The request ->
Scan the material and copy every line in which "high" appears.

Source material ->
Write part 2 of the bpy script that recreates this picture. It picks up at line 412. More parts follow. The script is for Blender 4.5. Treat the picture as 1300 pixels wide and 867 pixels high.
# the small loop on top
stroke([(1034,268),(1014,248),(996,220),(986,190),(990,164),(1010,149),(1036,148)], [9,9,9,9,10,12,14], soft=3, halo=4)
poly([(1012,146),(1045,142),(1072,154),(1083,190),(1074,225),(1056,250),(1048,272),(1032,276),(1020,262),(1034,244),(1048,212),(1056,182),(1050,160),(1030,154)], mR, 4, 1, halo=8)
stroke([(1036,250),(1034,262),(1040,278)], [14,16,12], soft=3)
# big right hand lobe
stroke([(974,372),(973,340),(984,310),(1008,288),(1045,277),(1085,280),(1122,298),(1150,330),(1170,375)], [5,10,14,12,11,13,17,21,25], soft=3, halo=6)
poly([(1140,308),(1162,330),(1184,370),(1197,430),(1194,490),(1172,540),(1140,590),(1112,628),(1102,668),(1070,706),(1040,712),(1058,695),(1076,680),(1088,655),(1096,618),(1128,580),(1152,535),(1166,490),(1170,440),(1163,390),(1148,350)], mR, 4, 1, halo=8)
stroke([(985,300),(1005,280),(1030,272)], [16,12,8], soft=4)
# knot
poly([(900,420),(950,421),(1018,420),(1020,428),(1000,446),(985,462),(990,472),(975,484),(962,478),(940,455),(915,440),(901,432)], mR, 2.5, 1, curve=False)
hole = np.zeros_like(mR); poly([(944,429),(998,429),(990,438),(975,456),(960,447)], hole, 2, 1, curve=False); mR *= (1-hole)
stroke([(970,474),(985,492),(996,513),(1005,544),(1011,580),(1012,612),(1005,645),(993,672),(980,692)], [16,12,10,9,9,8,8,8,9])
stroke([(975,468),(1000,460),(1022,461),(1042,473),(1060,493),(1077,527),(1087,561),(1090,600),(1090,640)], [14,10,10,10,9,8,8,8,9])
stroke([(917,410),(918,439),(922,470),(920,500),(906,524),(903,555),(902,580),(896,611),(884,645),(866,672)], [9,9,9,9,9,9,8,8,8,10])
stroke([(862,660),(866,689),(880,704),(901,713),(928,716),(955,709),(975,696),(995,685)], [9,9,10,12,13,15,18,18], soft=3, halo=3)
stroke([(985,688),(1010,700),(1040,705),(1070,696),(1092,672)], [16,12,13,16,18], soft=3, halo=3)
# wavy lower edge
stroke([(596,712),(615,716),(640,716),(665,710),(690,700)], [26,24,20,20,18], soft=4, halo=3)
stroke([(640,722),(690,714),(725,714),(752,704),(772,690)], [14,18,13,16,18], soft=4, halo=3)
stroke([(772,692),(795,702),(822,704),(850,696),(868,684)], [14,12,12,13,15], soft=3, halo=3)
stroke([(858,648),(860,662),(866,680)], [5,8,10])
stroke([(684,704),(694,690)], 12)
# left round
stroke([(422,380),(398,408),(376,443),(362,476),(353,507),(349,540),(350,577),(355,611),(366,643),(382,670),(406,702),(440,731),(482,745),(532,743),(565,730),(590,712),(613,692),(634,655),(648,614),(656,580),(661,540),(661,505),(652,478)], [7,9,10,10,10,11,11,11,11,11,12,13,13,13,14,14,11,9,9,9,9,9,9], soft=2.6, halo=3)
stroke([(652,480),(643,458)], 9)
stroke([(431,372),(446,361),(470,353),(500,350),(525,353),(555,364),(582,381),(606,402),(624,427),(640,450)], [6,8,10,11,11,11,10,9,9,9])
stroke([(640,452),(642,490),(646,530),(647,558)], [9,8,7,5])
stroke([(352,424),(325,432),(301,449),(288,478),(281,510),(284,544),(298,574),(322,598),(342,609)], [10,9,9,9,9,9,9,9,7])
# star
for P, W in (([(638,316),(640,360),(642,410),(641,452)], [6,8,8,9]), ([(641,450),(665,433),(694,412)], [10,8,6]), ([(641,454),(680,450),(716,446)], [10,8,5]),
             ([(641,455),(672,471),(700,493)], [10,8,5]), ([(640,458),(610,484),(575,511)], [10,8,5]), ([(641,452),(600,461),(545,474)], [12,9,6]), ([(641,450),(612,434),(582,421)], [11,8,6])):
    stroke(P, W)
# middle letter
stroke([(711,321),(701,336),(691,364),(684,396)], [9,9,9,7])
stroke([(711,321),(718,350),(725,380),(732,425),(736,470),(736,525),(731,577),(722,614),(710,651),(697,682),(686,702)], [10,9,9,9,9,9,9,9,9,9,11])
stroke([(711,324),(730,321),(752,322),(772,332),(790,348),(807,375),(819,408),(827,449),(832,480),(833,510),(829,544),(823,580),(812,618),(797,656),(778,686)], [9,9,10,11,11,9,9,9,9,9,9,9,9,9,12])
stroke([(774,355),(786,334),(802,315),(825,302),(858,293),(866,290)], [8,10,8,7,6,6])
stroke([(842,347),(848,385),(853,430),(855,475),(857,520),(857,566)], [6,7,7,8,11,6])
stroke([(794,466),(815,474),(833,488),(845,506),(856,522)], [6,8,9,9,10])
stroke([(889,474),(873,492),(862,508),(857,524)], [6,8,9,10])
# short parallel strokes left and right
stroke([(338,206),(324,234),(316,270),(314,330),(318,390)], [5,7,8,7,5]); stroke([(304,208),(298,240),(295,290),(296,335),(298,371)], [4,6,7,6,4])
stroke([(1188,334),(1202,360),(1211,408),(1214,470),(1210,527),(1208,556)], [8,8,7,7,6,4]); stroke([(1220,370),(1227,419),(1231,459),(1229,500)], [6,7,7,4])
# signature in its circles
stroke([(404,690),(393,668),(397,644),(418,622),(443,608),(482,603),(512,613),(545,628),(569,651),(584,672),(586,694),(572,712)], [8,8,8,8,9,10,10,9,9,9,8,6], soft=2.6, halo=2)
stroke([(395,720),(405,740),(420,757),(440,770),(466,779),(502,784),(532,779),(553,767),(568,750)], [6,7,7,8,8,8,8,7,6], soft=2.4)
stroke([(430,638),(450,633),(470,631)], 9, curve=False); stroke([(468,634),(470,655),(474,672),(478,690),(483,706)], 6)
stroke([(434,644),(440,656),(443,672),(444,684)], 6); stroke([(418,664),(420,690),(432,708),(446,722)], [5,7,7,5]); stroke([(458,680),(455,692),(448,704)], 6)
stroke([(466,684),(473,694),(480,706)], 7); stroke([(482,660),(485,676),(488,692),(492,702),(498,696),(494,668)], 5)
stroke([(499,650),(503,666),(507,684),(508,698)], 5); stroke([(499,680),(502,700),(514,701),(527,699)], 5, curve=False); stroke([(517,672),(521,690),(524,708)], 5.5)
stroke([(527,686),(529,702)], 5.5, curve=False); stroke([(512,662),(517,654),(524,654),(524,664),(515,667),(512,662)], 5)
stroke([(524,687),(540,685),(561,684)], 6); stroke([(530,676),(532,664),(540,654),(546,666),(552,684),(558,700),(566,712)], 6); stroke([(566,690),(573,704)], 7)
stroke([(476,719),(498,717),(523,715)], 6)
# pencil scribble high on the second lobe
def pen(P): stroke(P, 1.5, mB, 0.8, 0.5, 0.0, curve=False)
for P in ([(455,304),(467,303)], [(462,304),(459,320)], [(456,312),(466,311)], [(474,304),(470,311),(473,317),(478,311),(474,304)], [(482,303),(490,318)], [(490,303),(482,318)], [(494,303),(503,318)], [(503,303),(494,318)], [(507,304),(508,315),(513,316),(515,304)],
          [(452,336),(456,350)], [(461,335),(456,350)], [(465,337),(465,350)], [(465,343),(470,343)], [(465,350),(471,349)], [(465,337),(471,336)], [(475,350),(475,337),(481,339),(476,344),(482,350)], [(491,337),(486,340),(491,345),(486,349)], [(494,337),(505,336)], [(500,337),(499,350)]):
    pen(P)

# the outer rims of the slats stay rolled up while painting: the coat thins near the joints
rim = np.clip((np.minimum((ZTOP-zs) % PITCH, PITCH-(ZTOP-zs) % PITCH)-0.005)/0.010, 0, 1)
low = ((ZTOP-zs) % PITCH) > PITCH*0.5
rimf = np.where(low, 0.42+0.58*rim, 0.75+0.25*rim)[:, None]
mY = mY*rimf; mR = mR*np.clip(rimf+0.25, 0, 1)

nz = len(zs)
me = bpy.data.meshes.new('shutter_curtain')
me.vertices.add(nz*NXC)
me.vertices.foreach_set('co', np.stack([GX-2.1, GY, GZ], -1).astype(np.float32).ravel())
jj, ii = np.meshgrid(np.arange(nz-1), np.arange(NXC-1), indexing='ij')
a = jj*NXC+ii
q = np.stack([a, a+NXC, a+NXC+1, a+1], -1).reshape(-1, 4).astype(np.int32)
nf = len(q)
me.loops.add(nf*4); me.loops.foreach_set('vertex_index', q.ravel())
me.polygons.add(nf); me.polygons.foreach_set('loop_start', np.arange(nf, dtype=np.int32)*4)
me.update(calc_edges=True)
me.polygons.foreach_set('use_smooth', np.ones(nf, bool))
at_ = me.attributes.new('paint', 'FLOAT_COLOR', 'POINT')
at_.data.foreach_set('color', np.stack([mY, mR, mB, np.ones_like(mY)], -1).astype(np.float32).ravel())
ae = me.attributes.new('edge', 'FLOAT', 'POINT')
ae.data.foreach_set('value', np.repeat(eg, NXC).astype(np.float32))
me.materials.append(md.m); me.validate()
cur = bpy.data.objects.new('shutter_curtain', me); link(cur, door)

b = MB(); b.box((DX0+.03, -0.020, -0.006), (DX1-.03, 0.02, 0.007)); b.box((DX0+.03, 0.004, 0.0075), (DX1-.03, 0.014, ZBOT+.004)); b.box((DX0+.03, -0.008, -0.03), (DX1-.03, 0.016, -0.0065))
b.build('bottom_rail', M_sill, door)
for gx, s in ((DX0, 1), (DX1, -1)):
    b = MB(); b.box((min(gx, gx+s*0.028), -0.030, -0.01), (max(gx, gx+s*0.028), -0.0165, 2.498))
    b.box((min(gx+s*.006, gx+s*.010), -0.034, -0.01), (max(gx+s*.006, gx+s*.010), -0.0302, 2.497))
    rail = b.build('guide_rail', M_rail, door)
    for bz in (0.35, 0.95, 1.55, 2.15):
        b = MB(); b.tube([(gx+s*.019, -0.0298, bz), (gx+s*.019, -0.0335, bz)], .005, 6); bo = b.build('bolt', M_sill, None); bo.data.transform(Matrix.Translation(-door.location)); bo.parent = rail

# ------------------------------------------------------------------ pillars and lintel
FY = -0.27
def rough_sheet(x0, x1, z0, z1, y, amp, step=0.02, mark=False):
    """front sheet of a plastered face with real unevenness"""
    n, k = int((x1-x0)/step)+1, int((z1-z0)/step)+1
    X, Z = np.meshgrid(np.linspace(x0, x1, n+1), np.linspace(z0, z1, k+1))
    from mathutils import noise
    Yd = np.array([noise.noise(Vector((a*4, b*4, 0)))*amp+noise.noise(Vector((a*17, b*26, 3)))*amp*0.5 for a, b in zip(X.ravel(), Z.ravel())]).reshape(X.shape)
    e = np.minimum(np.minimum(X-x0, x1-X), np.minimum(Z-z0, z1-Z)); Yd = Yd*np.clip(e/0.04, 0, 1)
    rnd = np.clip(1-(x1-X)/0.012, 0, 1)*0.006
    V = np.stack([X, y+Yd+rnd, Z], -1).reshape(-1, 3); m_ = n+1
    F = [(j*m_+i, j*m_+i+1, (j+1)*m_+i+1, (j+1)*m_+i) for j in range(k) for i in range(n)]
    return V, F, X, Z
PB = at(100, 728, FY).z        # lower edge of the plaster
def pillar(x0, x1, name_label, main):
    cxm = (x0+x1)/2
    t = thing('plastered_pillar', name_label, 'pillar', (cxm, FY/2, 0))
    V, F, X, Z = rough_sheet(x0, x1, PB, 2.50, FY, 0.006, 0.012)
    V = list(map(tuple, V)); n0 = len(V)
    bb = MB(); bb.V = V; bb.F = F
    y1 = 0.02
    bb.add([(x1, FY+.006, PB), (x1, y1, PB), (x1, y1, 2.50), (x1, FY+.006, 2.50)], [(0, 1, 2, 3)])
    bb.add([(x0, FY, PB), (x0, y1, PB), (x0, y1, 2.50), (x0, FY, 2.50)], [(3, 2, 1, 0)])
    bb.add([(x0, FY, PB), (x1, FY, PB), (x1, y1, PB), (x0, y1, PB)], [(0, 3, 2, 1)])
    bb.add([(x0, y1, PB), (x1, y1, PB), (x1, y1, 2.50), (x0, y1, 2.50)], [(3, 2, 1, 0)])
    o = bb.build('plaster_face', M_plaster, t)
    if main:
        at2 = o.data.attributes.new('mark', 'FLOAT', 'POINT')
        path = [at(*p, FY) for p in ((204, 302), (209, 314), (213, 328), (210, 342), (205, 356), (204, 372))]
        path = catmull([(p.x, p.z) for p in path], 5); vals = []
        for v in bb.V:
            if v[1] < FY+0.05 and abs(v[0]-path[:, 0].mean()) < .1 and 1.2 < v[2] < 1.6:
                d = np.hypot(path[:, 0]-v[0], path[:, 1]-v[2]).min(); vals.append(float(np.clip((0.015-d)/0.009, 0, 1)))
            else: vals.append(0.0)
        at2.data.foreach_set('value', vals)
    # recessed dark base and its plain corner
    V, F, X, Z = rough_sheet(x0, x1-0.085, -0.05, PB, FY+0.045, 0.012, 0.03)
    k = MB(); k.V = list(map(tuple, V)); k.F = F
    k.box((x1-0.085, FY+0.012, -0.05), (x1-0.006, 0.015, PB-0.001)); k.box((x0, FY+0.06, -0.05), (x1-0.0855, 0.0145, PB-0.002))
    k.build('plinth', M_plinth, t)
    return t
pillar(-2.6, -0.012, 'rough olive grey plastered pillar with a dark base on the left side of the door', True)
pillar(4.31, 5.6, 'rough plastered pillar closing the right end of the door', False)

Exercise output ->
Write part 2 of the bpy script that recreates this picture. It picks up at line 412. More parts follow. The script is for Blender 4.5. Treat the picture as 1300 pixels wide and 867 pixels high.
# pencil scribble high on the second lobe